12. Use Community to Make Your Brand a Place Customers Want to Return To
Products can be copied. Prices can be matched. Community cannot be replicated.
When a customer feels like they are part of something, a Facebook group, a Discord server, a membership community, they are not just buying a product anymore. They are part of a group. Leaving means leaving the people, not just the store.
This strategy works especially well for brands with a passionate niche. Running gear. Home cooking. Sustainable living. Specialty coffee. Any topic where customers want to talk to other customers.
Start Using These Strategies and Watch Your Revenue Change
Repeat business is not complicated. But it does require intention.

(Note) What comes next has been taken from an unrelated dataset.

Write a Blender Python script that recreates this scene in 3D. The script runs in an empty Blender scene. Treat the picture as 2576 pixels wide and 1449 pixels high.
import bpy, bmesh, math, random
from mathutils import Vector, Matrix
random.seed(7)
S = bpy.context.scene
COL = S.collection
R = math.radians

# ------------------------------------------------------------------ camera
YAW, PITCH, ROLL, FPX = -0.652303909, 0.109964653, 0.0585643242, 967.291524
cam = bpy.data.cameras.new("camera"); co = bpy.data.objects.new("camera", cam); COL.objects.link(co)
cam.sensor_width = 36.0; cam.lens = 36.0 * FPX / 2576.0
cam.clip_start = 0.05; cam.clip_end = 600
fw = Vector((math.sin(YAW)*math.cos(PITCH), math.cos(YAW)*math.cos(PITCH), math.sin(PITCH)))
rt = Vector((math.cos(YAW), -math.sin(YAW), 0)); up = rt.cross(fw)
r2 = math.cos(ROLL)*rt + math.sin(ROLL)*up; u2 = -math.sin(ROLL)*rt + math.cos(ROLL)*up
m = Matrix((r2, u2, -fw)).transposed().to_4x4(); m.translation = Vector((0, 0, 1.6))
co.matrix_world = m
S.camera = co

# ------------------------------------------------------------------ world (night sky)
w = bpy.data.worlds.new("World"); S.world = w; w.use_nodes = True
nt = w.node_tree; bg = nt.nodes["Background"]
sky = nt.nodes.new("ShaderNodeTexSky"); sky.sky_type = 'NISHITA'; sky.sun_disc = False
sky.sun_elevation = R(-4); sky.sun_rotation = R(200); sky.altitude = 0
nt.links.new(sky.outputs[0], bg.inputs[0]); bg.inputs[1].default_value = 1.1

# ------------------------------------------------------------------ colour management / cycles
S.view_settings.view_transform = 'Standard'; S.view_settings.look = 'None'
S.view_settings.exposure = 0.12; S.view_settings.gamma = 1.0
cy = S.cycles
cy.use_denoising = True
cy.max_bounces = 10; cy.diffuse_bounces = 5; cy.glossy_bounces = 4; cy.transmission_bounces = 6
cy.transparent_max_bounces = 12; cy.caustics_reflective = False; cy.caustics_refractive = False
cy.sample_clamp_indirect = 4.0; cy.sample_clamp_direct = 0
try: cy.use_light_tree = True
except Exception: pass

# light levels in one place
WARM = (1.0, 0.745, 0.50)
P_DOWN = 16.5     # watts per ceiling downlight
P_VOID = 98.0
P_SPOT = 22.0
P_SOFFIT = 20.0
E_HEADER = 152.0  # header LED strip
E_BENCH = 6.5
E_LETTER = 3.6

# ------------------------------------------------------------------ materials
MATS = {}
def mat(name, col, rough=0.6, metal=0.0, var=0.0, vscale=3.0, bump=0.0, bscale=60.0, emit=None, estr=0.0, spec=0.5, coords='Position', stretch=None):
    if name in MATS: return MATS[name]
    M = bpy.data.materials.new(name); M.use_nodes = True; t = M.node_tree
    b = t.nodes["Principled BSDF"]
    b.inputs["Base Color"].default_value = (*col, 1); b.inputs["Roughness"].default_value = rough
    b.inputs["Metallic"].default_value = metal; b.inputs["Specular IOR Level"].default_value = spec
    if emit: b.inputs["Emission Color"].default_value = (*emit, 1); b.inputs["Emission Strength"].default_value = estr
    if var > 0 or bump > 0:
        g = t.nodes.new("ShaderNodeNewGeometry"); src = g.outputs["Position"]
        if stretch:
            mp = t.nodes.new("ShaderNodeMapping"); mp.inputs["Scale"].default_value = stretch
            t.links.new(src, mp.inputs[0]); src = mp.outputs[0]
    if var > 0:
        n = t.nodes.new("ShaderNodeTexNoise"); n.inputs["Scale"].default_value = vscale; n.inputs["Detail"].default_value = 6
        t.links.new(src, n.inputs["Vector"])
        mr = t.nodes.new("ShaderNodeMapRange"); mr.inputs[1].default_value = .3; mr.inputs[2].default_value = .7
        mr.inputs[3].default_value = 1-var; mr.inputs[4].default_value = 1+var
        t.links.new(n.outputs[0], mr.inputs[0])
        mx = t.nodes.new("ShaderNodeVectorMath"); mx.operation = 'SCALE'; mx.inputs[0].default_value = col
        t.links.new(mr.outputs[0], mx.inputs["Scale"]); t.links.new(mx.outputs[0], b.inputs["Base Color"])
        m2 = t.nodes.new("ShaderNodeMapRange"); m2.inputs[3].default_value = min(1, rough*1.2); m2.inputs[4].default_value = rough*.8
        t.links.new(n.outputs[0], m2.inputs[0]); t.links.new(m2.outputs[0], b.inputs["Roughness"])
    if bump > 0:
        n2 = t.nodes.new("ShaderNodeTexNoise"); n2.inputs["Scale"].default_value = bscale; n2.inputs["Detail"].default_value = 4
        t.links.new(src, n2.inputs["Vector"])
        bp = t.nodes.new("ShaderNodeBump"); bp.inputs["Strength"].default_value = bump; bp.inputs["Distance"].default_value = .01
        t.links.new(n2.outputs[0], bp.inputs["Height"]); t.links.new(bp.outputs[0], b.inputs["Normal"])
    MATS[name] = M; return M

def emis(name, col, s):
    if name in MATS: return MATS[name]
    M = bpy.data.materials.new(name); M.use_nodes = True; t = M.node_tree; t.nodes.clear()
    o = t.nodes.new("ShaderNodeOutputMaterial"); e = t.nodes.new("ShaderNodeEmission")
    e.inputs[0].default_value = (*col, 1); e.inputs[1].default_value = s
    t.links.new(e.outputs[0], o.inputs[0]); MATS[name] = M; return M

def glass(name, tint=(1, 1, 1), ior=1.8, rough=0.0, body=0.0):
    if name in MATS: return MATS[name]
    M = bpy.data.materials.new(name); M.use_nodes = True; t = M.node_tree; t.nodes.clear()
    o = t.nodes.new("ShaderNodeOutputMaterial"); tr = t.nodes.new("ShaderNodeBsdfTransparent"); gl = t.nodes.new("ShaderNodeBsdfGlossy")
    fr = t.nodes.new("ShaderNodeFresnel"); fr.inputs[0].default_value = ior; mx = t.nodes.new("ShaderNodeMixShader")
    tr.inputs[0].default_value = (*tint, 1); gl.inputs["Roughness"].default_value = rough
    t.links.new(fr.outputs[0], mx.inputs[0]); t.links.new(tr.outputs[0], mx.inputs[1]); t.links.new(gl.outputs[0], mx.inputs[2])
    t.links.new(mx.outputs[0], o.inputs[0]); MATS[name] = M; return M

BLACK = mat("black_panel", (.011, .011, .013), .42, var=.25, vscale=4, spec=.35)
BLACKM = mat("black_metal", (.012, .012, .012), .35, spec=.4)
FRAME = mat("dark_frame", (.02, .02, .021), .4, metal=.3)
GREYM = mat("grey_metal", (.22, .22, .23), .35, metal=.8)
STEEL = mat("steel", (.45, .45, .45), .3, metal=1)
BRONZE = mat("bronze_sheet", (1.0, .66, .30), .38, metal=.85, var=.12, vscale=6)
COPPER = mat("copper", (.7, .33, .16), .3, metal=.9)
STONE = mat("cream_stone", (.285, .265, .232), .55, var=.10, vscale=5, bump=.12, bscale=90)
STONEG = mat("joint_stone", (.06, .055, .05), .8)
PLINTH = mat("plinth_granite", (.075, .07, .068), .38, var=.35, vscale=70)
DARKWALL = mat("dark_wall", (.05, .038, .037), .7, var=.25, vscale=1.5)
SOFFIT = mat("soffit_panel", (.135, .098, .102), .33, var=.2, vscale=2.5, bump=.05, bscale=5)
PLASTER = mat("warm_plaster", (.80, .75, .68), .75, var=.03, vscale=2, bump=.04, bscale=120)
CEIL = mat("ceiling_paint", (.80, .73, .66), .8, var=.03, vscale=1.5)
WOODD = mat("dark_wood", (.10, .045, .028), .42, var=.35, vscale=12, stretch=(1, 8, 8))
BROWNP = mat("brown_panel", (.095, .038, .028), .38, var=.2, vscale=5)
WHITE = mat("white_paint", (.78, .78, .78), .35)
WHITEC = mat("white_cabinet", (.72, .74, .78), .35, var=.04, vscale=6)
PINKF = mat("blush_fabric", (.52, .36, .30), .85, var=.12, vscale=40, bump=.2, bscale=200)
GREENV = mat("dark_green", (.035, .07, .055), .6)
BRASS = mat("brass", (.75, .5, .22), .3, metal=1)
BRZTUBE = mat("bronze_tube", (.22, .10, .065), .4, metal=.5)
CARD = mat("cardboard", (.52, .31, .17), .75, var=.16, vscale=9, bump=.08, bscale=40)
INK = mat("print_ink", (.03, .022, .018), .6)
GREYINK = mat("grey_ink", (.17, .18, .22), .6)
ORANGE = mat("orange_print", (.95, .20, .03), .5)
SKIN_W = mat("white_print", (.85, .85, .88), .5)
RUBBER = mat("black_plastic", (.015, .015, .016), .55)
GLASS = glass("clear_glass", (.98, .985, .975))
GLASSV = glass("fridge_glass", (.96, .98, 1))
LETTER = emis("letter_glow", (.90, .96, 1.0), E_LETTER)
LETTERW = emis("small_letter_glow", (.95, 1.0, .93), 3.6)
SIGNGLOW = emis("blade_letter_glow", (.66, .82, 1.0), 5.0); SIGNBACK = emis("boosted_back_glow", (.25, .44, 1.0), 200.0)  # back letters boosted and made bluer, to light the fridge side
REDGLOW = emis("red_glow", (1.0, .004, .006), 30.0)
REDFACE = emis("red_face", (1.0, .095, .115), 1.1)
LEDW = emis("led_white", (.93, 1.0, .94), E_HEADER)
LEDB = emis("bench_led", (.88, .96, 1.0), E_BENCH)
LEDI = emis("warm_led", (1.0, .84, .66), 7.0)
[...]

Most stores lose customers not because of price or competition, but because they stopped paying attention after the first sale. The 12 strategies in this guide fix that. They cover every part of the customer journey where loyalty is built or broken.
Here is a quick recap of what you just learned:
- Fix your post-purchase experience — it is where most repeat customers are won or lost
- Build a loyalty program that rewards fast and redeems easily
- Set up automated email sequences that work while you sleep
- Use the data you already have to personalize every interaction
- Resolve customer problems quickly and follow up after
- Turn consumable products into subscriptions to remove the reorder decision
- Give your best customers a reason to share you with their network
- Use SMS sparingly but strategically for high-intent moments
- Ask for reviews and respond to every single one
- Treat your top 20% like the VIPs they are
- Make the unboxing experience something worth talking about
- Build a community around your niche, not just your brand
You do not need to implement all 12 at once. Start with the post-purchase email sequence. Then add a loyalty program. Then a referral program. Stack these strategies one at a time, and the results compound.
A 5% increase in customer retention can boost profits by 25 to 95%. That is not a small return for the effort this guide asks of you. The customers you already have are your greatest growth asset. Treat them that way.